**STORED DATA:**
========================================

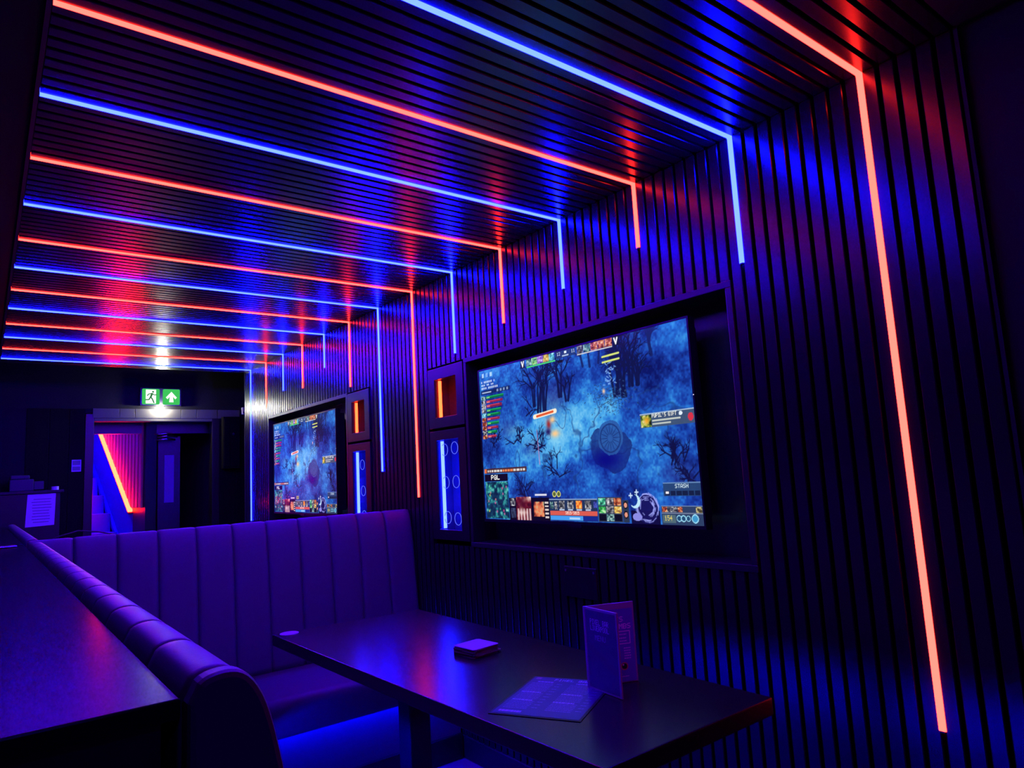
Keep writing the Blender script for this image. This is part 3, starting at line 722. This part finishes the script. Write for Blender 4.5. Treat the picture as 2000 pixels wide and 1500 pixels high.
def flat_art(w=150, h=200):
    rng = np.random.default_rng(4); img = np.zeros((h, w, 3)) + np.array((.16, .14, .42)); lt = (.80, .75, .95)
    text(img, 'PIXEL BAR', 44, 7, lt, 1.3, 1.5); img[4:14, 6:16] = (.6, .3, .6)
    for x0, x1 in ((8, 66), (82, 142)):
        sheet_scribble(img, x0 + 8, x1 - 20, 26, 4, lt, rng)
        for k in range(20):
            if k in (7, 13): sheet_scribble(img, x0, x1 - 22, 36 + k*7, 4, (.85, .8, .95), rng); continue
            sheet_scribble(img, x0, x1 - 16, 36 + k*7, 2, lt, rng, .55)
            if k % 2 == 0: sheet_scribble(img, x1 - 10, x1, 36 + k*7, 2, lt, rng, .55)
    sheet_scribble(img, 8, 48, 182, 8, (.75, .6, .9), rng)
    return img
# standing folded menu: spine at the left, cover and inside leaf open toward the right
A = Vector((1.254, 1.353)); Bc = Vector((1.242, 1.226)); Cc = Vector((1.378, 1.300)); MH = 0.202
t = thing('folded_menu', 'folded menu standing open upright on the table', 'menu', (A.x, A.y, TZ))
def leaf(name, end, inner):
    d = (end - A); L = d.length; ang = math.atan2(d.y, d.x)
    bm = bm_new(); add_box(bm, 0, L, -0.0022, 0.0022, 0.0005, MH)
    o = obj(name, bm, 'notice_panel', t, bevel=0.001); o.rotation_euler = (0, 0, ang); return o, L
cov, L1 = leaf('cover_leaf', Bc, False); ins, L2 = leaf('inside_leaf', Cc, True)
# the cover shows its outer face, the second leaf its inner face
m1 = raster_mesh('cover_print', cover_art(), L1 - 0.012, MH - 0.012, 'printed')
o = link('cover_print', m1, cov, (0.006, -0.0027, 0.006))
m2 = raster_mesh('inside_print', inside_art(), L2 - 0.010, MH - 0.020, 'printed')
o = link('inside_print', m2, ins, (0.005, -0.0027, 0.004))
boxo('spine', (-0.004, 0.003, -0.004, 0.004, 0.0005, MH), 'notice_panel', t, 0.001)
# flat laminated sheet
bl = Vector((0.968, 1.388)); br = Vector((1.072, 1.200)); d = br - bl
t = thing('menu_sheet', 'laminated printed menu sheet lying flat on the table', 'menu', (bl.x, bl.y, TZ + 0.0004)); t.rotation_euler = (0, 0, math.atan2(d.y, d.x))
bm = bm_new(); add_box(bm, -0.006, d.length + 0.006, -0.006, 0.290, 0, 0.0012); obj('laminate', bm, 'bezel', t)
o = link('sheet_print', raster_mesh('sheet_print', flat_art(), d.length, 0.284, 'printed_gloss'), t, (0, 0, 0.0018)); o.rotation_euler = (-math.pi/2, 0, 0)

# ------------------------------------------------------------------ exit sign
t = thing('exit_sign', 'green illuminated running man and arrow exit sign above the doorway', 'exit sign', (1.372, YE, CZ + 0.84))
boxo('housing', (-0.185, 0.185, -0.030, -0.0005, -0.004, 0.175), 'bezel', t, 0.004)
def rounded(cx, cz, h, r):
    pts = []
    for (sx, sz, a0) in ((1, 1, 0), (-1, 1, 90), (-1, -1, 180), (1, -1, 270)):
        for k in range(5): a = math.radians(a0 + 22.5*k); pts.append((cx + sx*(h-r) + r*math.cos(a), cz + sz*(h-r) + r*math.sin(a)))
    return pts
faces = []
for cx in (-0.090, 0.092):
    bm = bm_new(); add_prism(bm, rounded(cx, 0.086, 0.077, 0.012), 'y', -0.0335, -0.0305); faces.append(obj('sign_face', bm, 'exit_green', t))
boxo('door_pictogram', (-0.135, -0.045, -0.0347, -0.0340, 0.018, 0.154), 'exit_white', faces[0])
bm = bm_new()
def limb(p, q, r):
    p, q = Vector(p), Vector(q); n = (q-p).normalized(); s = Vector((-n.y, n.x))*r
    add_prism(bm, [tuple(p+s), tuple(p-s), tuple(q-s), tuple(q+s)], 'y', -0.0362, -0.0350)
mx, mz = -0.088, 0.086
add_prism(bm, [(mx + 0.016 + 0.0085*math.cos(k*math.pi/6), mz + 0.047 + 0.0085*math.sin(k*math.pi/6)) for k in range(12)], 'y', -0.0362, -0.0350)
for a, b, r in (((0.010, 0.034), (-0.004, -0.004), 0.008), ((0.008, 0.032), (-0.024, 0.024), 0.004), ((-0.024, 0.024), (-0.034, 0.006), 0.004), ((0.012, 0.030), (0.026, 0.016), 0.004), ((0.026, 0.016), (0.048, 0.020), 0.004),
                ((-0.004, -0.004), (0.012, -0.026), 0.0055), ((0.012, -0.026), (0.026, -0.062), 0.005), ((-0.006, -0.004), (-0.018, -0.030), 0.0055), ((-0.018, -0.030), (-0.050, -0.032), 0.005)):
    limb((mx + a[0], mz + a[1]), (mx + b[0], mz + b[1]), r)
emit('exit_dark', (0.02, 0.16, 0.04), 1.0)
obj('running_figure', bm, 'exit_dark', faces[0])
bm = bm_new(); ax, az = 0.092, 0.086
add_prism(bm, [(ax - 0.020, az - 0.052), (ax + 0.020, az - 0.052), (ax + 0.014, az + 0.004), (ax + 0.034, az - 0.022), (ax + 0.050, az - 0.006), (ax, az + 0.052), (ax - 0.050, az - 0.006), (ax - 0.034, az - 0.022), (ax - 0.014, az + 0.004)], 'y', -0.0350, -0.0340)
obj('arrow', bm, 'exit_white', faces[1])
bm = bm_new(); bmesh.ops.create_uvsphere(bm, u_segments=14, v_segments=8, radius=0.013, matrix=Matrix.Translation((0, -0.060, -0.012))); obj('lamp', bm, 'exit_lamp', t, smooth=True)

# ------------------------------------------------------------------ things on the end wall
t = thing('wall_notice', 'small pale notice left of the doorway on the end wall', 'notice', (0.684, YE - 0.012, CZ + 0.225))
boxo('notice_card', (-0.037, 0.037, -0.004, -0.0005, 0, 0.108), 'paper', t)
for z0, z1 in ((0.010, 0.046), (0.060, 0.100)): boxo('print_block', (-0.030, 0.030, -0.0048, -0.0041, z0, z1), 'ink', t)
t = thing('meter_cupboard', 'dark wooden meter cupboard right of the doorway', 'cupboard', (2.025, YE - 0.012, CZ + 0.20))
boxo('cupboard_body', (-0.085, 0.085, -0.07, -0.0005, 0, 0.53), 'wood_dark', t, 0.004)
boxo('cupboard_door', (-0.078, -0.022, -0.078, -0.0705, 0.02, 0.51), 'wood_dark', t, 0.003); boxo('cupboard_door', (-0.018, 0.078, -0.078, -0.0705, 0.02, 0.51), 'wood_dark', t, 0.003)
bm = bm_new(); add_tube(bm, [(0.01, -0.078, 0.35), (0.01, -0.092, 0.35)], 0.012, 10); obj('knob', bm, 'chrome', t)
t = thing('wall_sensor', 'small pale sensor box at the far end of the slat wall', 'sensor', (2.172, YE - 0.0005, CZ + 0.76))
boxo('sensor_body', (-0.03, 0.02, -0.04, 0, 0, 0.075), 'paper', t, 0.006); boxo('sensor_lens', (-0.02, 0.012, -0.044, -0.0405, 0.01, 0.03), 'bezel', t, 0.002)
# host stand with notice and till printer
t = thing('host_stand', 'tall dark host stand at far left under the till printer', 'cabinet', (0.13, 7.15, 0))
boxo('stand_body', (-0.60, 0.42, 0.0, 0.225, 0.0, CZ + 0.045), 'black_board', t, 0.004); boxo('stand_top', (-0.63, 0.445, -0.02, 0.23, CZ + 0.0455, CZ + 0.068), 'black_board', t, 0.003)
bm = bm_new(); add_prism(bm, [(0.307, CZ - 0.235), (0.512, CZ - 0.228), (0.518, CZ + 0.040), (0.318, CZ + 0.037)], 'y', 7.147, 7.1495)
o = tag(obj('paper_notice', bm, 'paper'), 'large pale paper notice taped to the dark stand at far left', 'notice')
for k in range(9): boxo('text_line', (0.345 + random.uniform(0, .02), 0.470 + random.uniform(0, .02), 7.1462, 7.1468, CZ - 0.20 + k*0.024, CZ - 0.194 + k*0.024), 'ink', o)
t = thing('till_printer', 'dark boxy printer on top of the host stand', 'printer', (0.30, 7.24, CZ + 0.0685))
boxo('printer_body', (-0.11, 0.06, -0.08, 0.09, 0, 0.10), 'printer_shell', t, 0.008); boxo('printer_lid', (-0.105, 0.03, -0.07, 0.08, 0.1005, 0.135), 'printer_shell', t, 0.01); boxo('paper_tray', (0.0605, 0.13, -0.07, 0.08, 0.01, 0.08), 'printer_shell', t, 0.004)
bm = bm_new(); add_prism(bm, [(0.028*math.cos(k*math.pi/10), 0.028*math.sin(k*math.pi/10)) for k in range(20)], 'z', 0, 0.03)
tag(obj('paper_roll', bm, 'paper', loc=(0.515, 7.22, CZ + 0.0685)), 'small pale paper roll at the right end of the stand', 'paper roll')

# ------------------------------------------------------------------ stair hall beyond the doorway
bm = bm_new()
add_box(bm, -0.8, 2.6, 10.9, 10.96, 0, 2.9); add_box(bm, -0.86, -0.8, 7.5, 10.96, 0, 2.9); add_box(bm, -0.86, 2.6, 7.5, 10.96, 2.75, 2.81)
struct(obj('wall_hall', bm, 'plaster'))
bm = bm_new(); add_box(bm, 1.96, 2.02, 7.5, 10.9, 0, 2.75); struct(obj('wall_hall_right', bm, 'plaster'))
bm = bm_new(); add_box(bm, DX0 - 0.3, 1.96, 7.62, 7.68, CZ + 0.585, 2.75); struct(obj('trim_3', bm, 'door_dark'), 'dark beam inside the stair hall')
ang = math.atan2(0.980, -0.198)
st = empty_struct('wall_stair', 'stair side wall, red lit slats above, pale below')
st.location = (1.2205, 7.86, 0); st.rotation_euler = (0, 0, ang)          # local X runs up the stair, local +Y toward the steps
SL = 0.98; ZL = CZ - 0.163
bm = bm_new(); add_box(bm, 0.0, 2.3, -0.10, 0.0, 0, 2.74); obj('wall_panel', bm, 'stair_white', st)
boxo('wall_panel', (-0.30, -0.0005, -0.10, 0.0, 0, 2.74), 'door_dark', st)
pt = 0.085
for k in range(-3, 20):
    s0, s1 = k*pt + 0.008, (k+1)*pt - 0.008
    f = lambda s: ZL + 0.02 + max(0, s)*SL
    if f(s1) > 2.6: break
    bm = bm_new(); add_prism(bm, [(s0, f(s0)), (s1, f(s1)), (s1, 2.70), (s0, 2.70)], 'y', 0.0005, 0.022); obj('slat', bm, 'stair_red_slat', st, bevel=0.002, seg=1)
bm = bm_new(); add_prism(bm, [(-0.15, ZL - 0.60 - 0.15*SL), (2.2, ZL - 0.60 + 2.2*SL), (2.2, ZL - 0.66 + 2.2*SL), (-0.15, ZL - 0.66 - 0.15*SL)], 'y', 0.0005, 0.03); obj('stringer', bm, 'stair_white', st)
t = thing('stair_light_line', 'slanting red light line along the stair wall beyond the doorway', 'light strip', (1.2205, 7.86, ZL)); t.rotation_euler = (0, 0, ang)
bm = bm_new(); add_prism(bm, [(0.0, 0.0), (1.30, 1.30*SL), (1.30, 1.30*SL - 0.026), (0.01, -0.022)], 'y', 0.004, 0.045); obj('glowing_tube', bm, 'stair_led', t)
bm = bm_new(); add_prism(bm, [(0.0, -0.026), (1.30, 1.30*SL - 0.030), (1.30, 1.30*SL - 0.040), (0.0, -0.036)], 'y', 0.001, 0.045); obj('mounting_rail', bm, 'black_metal', t)
steps = empty_struct('trim_4', 'pale staircase rising beyond the doorway')
steps.location = (1.2205, 7.86, 0); steps.rotation_euler = (0, 0, ang)
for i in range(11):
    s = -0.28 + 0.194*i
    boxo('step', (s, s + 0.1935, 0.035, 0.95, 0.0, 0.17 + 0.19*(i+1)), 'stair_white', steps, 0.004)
t = thing('hall_door', 'dark door with pale blue panel in the stair hall beyond the doorway', 'door', (1.53, 7.72, 0))
boxo('door_leaf', (-0.115, 0.095, 0.0, 0.04, 0.0, CZ + 0.565), 'door_dark', t, 0.003)
boxo('door_panel', (-0.055, 0.035, -0.006, -0.0005, CZ - 0.11, CZ + 0.37), 'notice_panel', t, 0.002)
t = thing('ceiling_pipe_bundle', 'red lit pipe bundle near the ceiling of the stair hall', 'pipes', (1.46, 7.59, CZ + 0.515))
for k, (dx, dz) in enumerate(((0, 0), (0.02, 0.03), (-0.01, 0.055))):
    bm = bm_new(); add_tube(bm, [(-0.10 + dx, 0.0, dz), (0.0, -0.01, dz + 0.012), (0.09 + dx, 0.01, dz + 0.004)], 0.010, 8); obj('pipe', bm, 'chrome', t, smooth=True)
t = thing('stair_ceiling_light', 'blue ceiling light over the staircase, hidden by the door jamb', 'light', (0.62, 7.98, 2.70))
boxo('light_body', (-0.10, 0.10, -0.26, 0.26, 0.0, 0.045), 'bezel', t); boxo('light_diffuser', (-0.09, 0.09, -0.25, 0.25, -0.012, -0.0005), 'stair_blue', t)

========================================

**TASK DETAILS:** Identify every line above with the string "return" in it. Copy those lines.

**ANSWER TO THIS TASK:**
    return img
    o = obj(name, bm, 'notice_panel', t, bevel=0.001); o.rotation_euler = (0, 0, ang); return o, L
    return pts